Few teams have been more battle tested than the Titans over the last couple months. Since Week 10, Tennessee has gone 7-2 while facing a schedule that featured six games against playoff teams and a combined opponent record of 91-53 (0.632). That stretch includes a 5-0 mark on the road with margins of victory of 14, 21, 21, 7, and 16. The two losses — at home against the Texans and Saints in Week 15 and Week 16 — were games that Derrick Henry was either severely limited in (Houston) or held out of altogether (New Orleans) as he dealt with a hamstring injury suffered in Week 12 (and both those games were very much in doubt during the fourth quarter).
The Titans may not end up winning this game. After all, this is an outstanding Chiefs team led by the best quarterback on the planet right now. However, I will be extremely surprised if the Titans don’t turn this into a four quarter fight for Kansas City.
6. Team of... destiny?
Alright... let’s get weird.
- The Super Bowl is going to be played in Miami and Ryan Tannehill returning to play for a championship with another team while the Dolphins are still paying most of his salary is just too storybook not to play out, right?
- The Super Bowl will be played on February 2nd, 2020... 2/2... 22... Derrick Henry was meant to play in this game.
- The Titans had gone 8-8 for three straight years heading into the 1999 season and finished just one yard short of potentially winning a Super Bowl. Exactly 20 years later, they had gone 9-7 for three straight years heading into 2019. Could they get that extra yard this time?

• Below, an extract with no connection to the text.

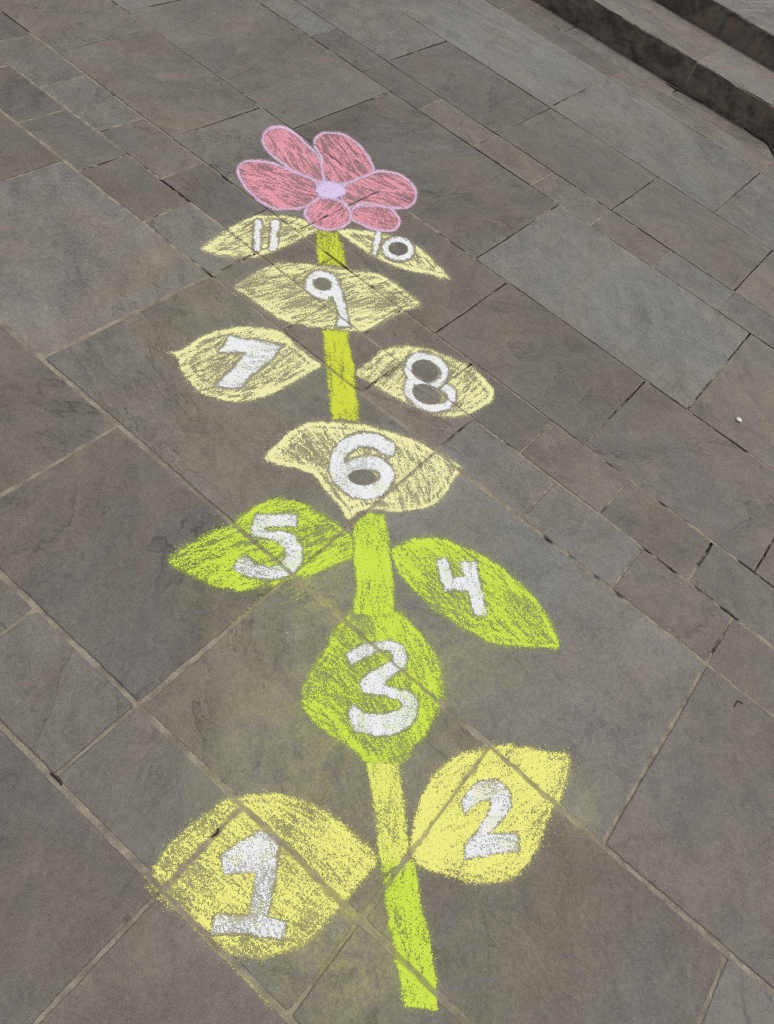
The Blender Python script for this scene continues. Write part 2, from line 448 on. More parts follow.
s2 = build_step(steps, -4.974, -6.1, .10, .279, [XB[0], -1.0, .35, 1.75, 2.9, 4.0, XB[1]], 700)
for s_ in (s1, s2):
    for c_ in s_.children: pass
V, Fc, tint, seed = [], [], [], []
for i in range(7):
    for j in range(3):
        a, b = XB[0]+i*1.085, XB[0]+(i+1)*1.085-.006; c, d = -6.106-j*.8, -6.9-j*.8
        o = len(V); V += [(a,c,.279),(b,c,.279),(b,d,.279),(a,d,.279),(a,c,.20),(b,c,.20),(b,d,.20),(a,d,.20)]
        Fc += [(o,o+3,o+2,o+1),(o,o+1,o+5,o+4),(o+1,o+2,o+6,o+5),(o+2,o+3,o+7,o+6),(o+3,o,o+4,o+7)]
        tint += [(.17,.155,.14,1)]*8; seed += [random.uniform(0,9)]*8
mesh_obj('landing', V, Fc, M_TREAD, steps, {'stone_tint':('FLOAT_COLOR', tint), 'stone_seed':('FLOAT', seed), 'edge':('FLOAT',[0]*len(V))})

# ------------------------------------------------------------------ chalk tracing tools
def crop(x0, y0, s, pts): return [(x0 + a/s, y0 + b/s) for a, b in pts]
def spline(pts, n=6, closed=True):
    P = np.asarray(pts, float); N = len(P); out = []
    rngi = range(N) if closed else range(N-1)
    for i in rngi:
        p0, p1, p2, p3 = (P[(i-1) % N], P[i], P[(i+1) % N], P[(i+2) % N]) if closed else (P[max(i-1,0)], P[i], P[i+1], P[min(i+2,N-1)])
        for t in np.linspace(0, 1, n, endpoint=False):
            out.append(.5*((2*p1) + (-p0+p2)*t + (2*p0-5*p1+4*p2-p3)*t*t + (-p0+3*p1-3*p2+p3)*t**3))
    if not closed: out.append(P[-1])
    return np.array(out)
def seg_dist(G, a, b):
    d = b - a; L = (d@d) + 1e-12
    t = np.clip(((G - a)@d)/L, 0, 1)
    return np.hypot(*(G - a - t[:,None]*d).T)
def poly_sd(G, poly):
    """signed distance in photo pixels, negative inside"""
    D = np.full(len(G), 1e9); ins = np.zeros(len(G), bool); N = len(poly)
    for i in range(N):
        a, b = poly[i], poly[(i+1) % N]
        D = np.minimum(D, seg_dist(G, a, b))
        c = ((a[1] > G[:,1]) != (b[1] > G[:,1]))
        with np.errstate(divide='ignore', invalid='ignore'):
            xx = (b[0]-a[0])*(G[:,1]-a[1])/(b[1]-a[1]) + a[0]
        ins ^= c & (G[:,0] < xx)
    return np.where(ins, -D, D)
def line_sd(G, pts, w):
    D = np.full(len(G), 1e9)
    for a, b in zip(pts[:-1], pts[1:]): D = np.minimum(D, seg_dist(G, np.asarray(a, float), np.asarray(b, float)))
    return D - w/2
def ellipse(cx, cy, rx, ry, ang=0, a0=0, a1=360, n=28):
    t = np.radians(np.linspace(a0, a1, n)); c, s = math.cos(math.radians(ang)), math.sin(math.radians(ang))
    return [(cx + rx*math.cos(u)*c - ry*math.sin(u)*s, cy + rx*math.cos(u)*s + ry*math.sin(u)*c) for u in t]
def vnoise(G, sc_, seed):
    """smooth value noise"""
    r = np.random.default_rng(seed); T = r.random((64, 64)); p = G*sc_ + r.uniform(0, 50, 2)
    i = np.floor(p).astype(int); f = p - i; f = f*f*(3-2*f)
    g = lambda a, b: T[(i[:,0]+a) % 64, (i[:,1]+b) % 64]
    return (g(0,0)*(1-f[:,0])+g(1,0)*f[:,0])*(1-f[:,1]) + (g(0,1)*(1-f[:,0])+g(1,1)*f[:,0])*f[:,1]

def grid_for(px_pts, pad_px, step):
    P = np.asarray(px_pts, float); lo, hi = P.min(0)-pad_px, P.max(0)+pad_px
    C = ground([(lo[0],lo[1]),(hi[0],lo[1]),(hi[0],hi[1]),(lo[0],hi[1])] + list(map(tuple, P)))
    a, b = ground(P).min(0)-pad_px*.004, ground(P).max(0)+pad_px*.004
    xs = np.arange(a[0], b[0], step); ys = np.arange(a[1], b[1], step)
    X, Y = np.meshgrid(xs, ys, indexing='ij')
    return X, Y
def sheet(name, X, Y, cover, pig, grit, lift, parent=None, top=False, zbase=None):
    nx, ny = X.shape
    cv = cover.reshape(nx, ny)
    gg = np.broadcast_to(grit, (len(cover.ravel()),)).reshape(nx, ny)
    on = (cv > .05) | (gg > .035)
    cell = on[:-1,:-1] | on[1:,:-1] | on[:-1,1:] | on[1:,1:]
    xy = np.column_stack([X.ravel(), Y.ravel()])
    if zbase is None: z, jt = lookup(xy)
    else: z, jt = np.full(len(xy), zbase), np.zeros(len(xy))
    I, J = np.nonzero(cell)
    q = np.stack([I*ny+J, (I+1)*ny+J, (I+1)*ny+J+1, I*ny+J+1], 1)
    used, inv = np.unique(q, return_inverse=True); q = inv.reshape(q.shape)
    V = np.column_stack([xy[used], z[used] + lift])
    pig = np.broadcast_to(pig, (len(xy), 4))[used]
    grit = np.broadcast_to(grit, (len(xy),))[used]
    at = {'cover':('FLOAT', cover.ravel()[used]), 'joint':('FLOAT', jt[used]), 'pigment':('FLOAT_COLOR', pig), 'grit':('FLOAT', grit)}
    loc = None
    if top: c = V.mean(0); loc = (c[0], c[1], 0.0)
    o = mesh_obj(name, V, q.tolist(), M_CHALK, parent, at, loc=loc, smooth=True)
    if top: o['_w'] = loc
    return o

def film_of(sd, inner, halo):
    return np.where(sd < 0, inner, inner*.22*np.exp(-np.maximum(sd, 0)/halo)*(sd < halo*1.6))
def spill(sd, k, reach):
    """loose grains scattered just outside an edge"""
    return k*np.exp(-np.maximum(sd, 0)/reach)*(sd < reach*2.5)
def hatch(G, sd, ang, n, wid, leng, seed, curved=0.0):
    """rub-on strokes: n segments of random length around direction ang (pixel space) inside the outline; returns 0..1"""
    r = np.random.default_rng(seed); out = np.zeros(len(G))
    inside = np.nonzero(sd < -1)[0]
    if len(inside) == 0: return out
    for _ in range(n):
        c = G[r.choice(inside)]; a = math.radians(ang + r.normal(0, 9) + curved*(c[0]-G[inside,0].mean())/60)
        L = leng*r.uniform(.4, 1.3)/2; w = wid*r.uniform(.5, 1.2)
        u = np.array([math.cos(a), math.sin(a)])
        nrm = np.array([-u[1], u[0]]); rel = G - c
        s = rel@u; bend = r.normal(0, .0025)
        t = rel@nrm - bend*s*s
        m = np.exp(-(t/w)**4) * np.clip((L - np.abs(s))/3, 0, 1) * r.uniform(.5, 1)
        out = np.maximum(out, m)
    return out

LIME, YEL, PALEY = (.57,.745,.060,1), (.81,.82,.21,1), (.82,.82,.40,1)
LIMEY = (.60,.69,.040,1); WHITE = (.80,.83,.86,1); PINKC = (.74,.315,.385,1); LILAC = (.68,.56,.82,1); OUTL = (.68,.48,.64,1)

def numeral_sd(G, spec):
    D = np.full(len(G), 1e9)
    for s in spec:
        if s[0] == 'poly': D = np.minimum(D, poly_sd(G, np.array(s[1], float)))
        else: D = np.minimum(D, line_sd(G, s[1], s[2]))
    return D
def leaf(name, outline, col, digits, label, cat, group, ang, style, holes=(), seed=1, step=.0028, base=.62, strokes=.5, col2=None, dl=None, wid=1.5, leng=40):
    O = spline(outline)
    X, Y = grid_for(O, 4, step); xy = np.column_stack([X.ravel(), Y.ravel()]); G = to_px(xy)
    sd = poly_sd(G, O) + ((vnoise(xy, 55, seed)-.5)*2.6 + (vnoise(xy, 160, seed+1)-.5)*2.2)*(1 if 'halo' in style else .55)
    ink = np.clip(.45 - sd/style.get('soft', 4.0), 0, 1)
    hs = hatch(G, sd, ang, int(style['n']*1.6), wid*.72, leng, seed+2, style.get('curve', 0))
    rim = np.exp(-((sd + 3.0)/2.4)**2)
    rim2 = np.exp(-((sd + 8.0 + 3*vnoise(xy, 9, seed+4))/1.6)**2)*.6
    cov = base + strokes*(hs - .35) + style.get('rim', .25)*np.maximum(rim, rim2) + (vnoise(xy, 14, seed+5)-.5)*.35
    # a few strokes missed: thin bare streaks
    miss = hatch(G, sd, ang + 8, int(style.get('miss', 30)*1.8), .62, leng*.5, seed+9)
    cov = cov - style.get('missk', .45)*miss
    th = np.arctan2(G[:,1]-G[sd < 0][:,1].mean(), G[:,0]-G[sd < 0][:,0].mean())
    sweep = vnoise(np.column_stack([sd*.42, th*2.2+9]), 1.0, seed+12)
    cov = cov + style.get('sweep', .28)*(sweep-.5)*np.clip(1.2 + sd/26, 0, 1)*1.6
    cov = np.maximum(cov*ink, spill(sd, .30, style.get('halo', 3.0))*(sd > -2))
    nd = np.full(len(G), 1e9)
    for d in digits: nd = np.minimum(nd, numeral_sd(G, d))
    if digits: cov = cov*np.clip((nd - 1.8*vnoise(xy, 45, seed+11))/2.2 + (.72 if 'halo' in style else .35), .5 if 'halo' in style else .2, 1)
    hk = np.ones(len(G))
    for h in holes: hk = hk*np.clip(poly_sd(G, np.array(h))/1.6, 0, 1)
    cov = cov*hk
    pig = np.array(col)
    if col2 is not None:
        k = np.clip((vnoise(xy, 12, seed+7)-.35)*2.2, 0, 1)[:,None]; pig = np.array(col)*(1-k) + np.array(col2)*k
    o = sheet(name, X, Y, cov, pig, film_of(sd, style.get('film', .20), style.get('halo', 3.0))*(.15+.85*hk), .0005, top=True)
    tag(o, label, cat, group)
    for j, d in enumerate(digits):
        pts = [p for s in d for p in s[1]]; padw = max([s[2] for s in d if s[0] == 'line'] + [0])
        X, Y = grid_for(np.array(pts), padw/2+4, .0024); xy2 = np.column_stack([X.ravel(), Y.ravel()]); G2 = to_px(xy2)
        D = numeral_sd(G2, d) + (vnoise(xy2, 38, seed+20+j)-.5)*2.2 + (vnoise(xy2, 130, seed+21+j)-.5)*2.0
        c = np.clip(.5 - (D+.4)/3.2, 0, 1)*(style.get('num', .92)*.80 + (vnoise(xy2, 18, seed+30)-.5)*.34 + .30*(hatch(G2, D, ang+40, 70, 1.0, 16, seed+40+j) - .4))
        c = np.maximum(c, spill(D, .24, 1.8))
        hk = np.ones(len(G2))
        for h in holes: hk = hk*np.clip(poly_sd(G2, np.array(h))/1.3 + .3, 0, 1)
        c = c*hk
        mx = (.42*np.clip(vnoise(xy2, 60, seed+60+j)*1.9-.95, 0, 1))[:,None]
        n = sheet('digit', X, Y, c, np.array(WHITE)*(1-mx) + np.array(col)*mx, .26*np.clip(.4-D/2.5, 0, 1)*hk, .0009, parent=o)
        n['label'] = dl[j]
    return o
GRP = 'numbered leaves of the chalk plant'
A_ = lambda p: crop(140, 780, 3.172, p)
leaf('chalk_leaf', A_([(32,300),(80,215),(140,160),(210,102),(262,66),(320,50),(400,40),(480,50),(550,75),(630,125),(700,180),(748,232),(752,268),(705,322),(650,388),(590,460),(530,520),(450,550),(370,568),(300,562),(245,535),(200,485),(150,440),(100,408),(62,372),(40,335)]),
     YEL, [[('poly', A_([(252,240),(320,195),(385,162),(432,178),(442,212),(432,300),(408,432),(468,448),(455,510),(350,492),(225,490),(235,422),(345,430),(355,365),(368,290),(268,300)]))]],
     'large yellow chalk leaf bearing the white number 1, lowest on the left of the stem', 'chalk leaf', GRP, 35, {'n':120,'rim':.10,'miss':30,'missk':.25,'num':.86,'soft':8,'halo':6}, seed=10, base=.60, strokes=.26, dl=['white chalk number 1'], wid=1.8, leng=40)
A_ = lambda p: crop(380, 710, 3.518, p)
leaf('chalk_leaf', A_([(106,490),(118,390),(150,290),(200,215),(270,155),(340,135),(400,118),(500,125),(600,145),(668,160),(664,220),(640,310),(600,370),(580,430),(545,510),(490,580),(440,608),(370,612),(290,600),(200,568),(130,545)]),
     YEL, [[('poly', A_([(283,325),(310,285),(345,252),(400,243),(440,258),(462,295),(462,340),(440,375),(405,410),(378,440),(430,436),(485,425),(492,500),(430,503),(370,515),(298,525),(300,470),(340,430),(370,380),(390,345),(388,318),(360,318),(325,340),(300,368)]))]],
     'yellow chalk leaf with blunt tip bearing the white number 2, lowest on the right', 'chalk leaf', GRP, -35, {'n':110,'rim':.10,'miss':30,'missk':.25,'num':.93,'soft':7,'halo':5}, seed=50, base=.74, strokes=.22, dl=['white chalk number 2'], wid=1.8, leng=36)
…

- Mike Vrabel’s first year in New England was 2001. It was Bill Belichick’s second season as head coach, the Patriots started the season 3-4, had a midseason quarterback change... and went on to go win the Super Bowl. Sounds pretty familiar.
It would be silly to guarantee a Titans victory today. There are so many little things in football that can swing a game one way or another in a heartbeat, especially when there are two good teams on the field. However, I will say that the Titans have some reasons to feel confident and so do their fans. Besides, as Tom Brady’s hype video said, “it’s too late to be scared.”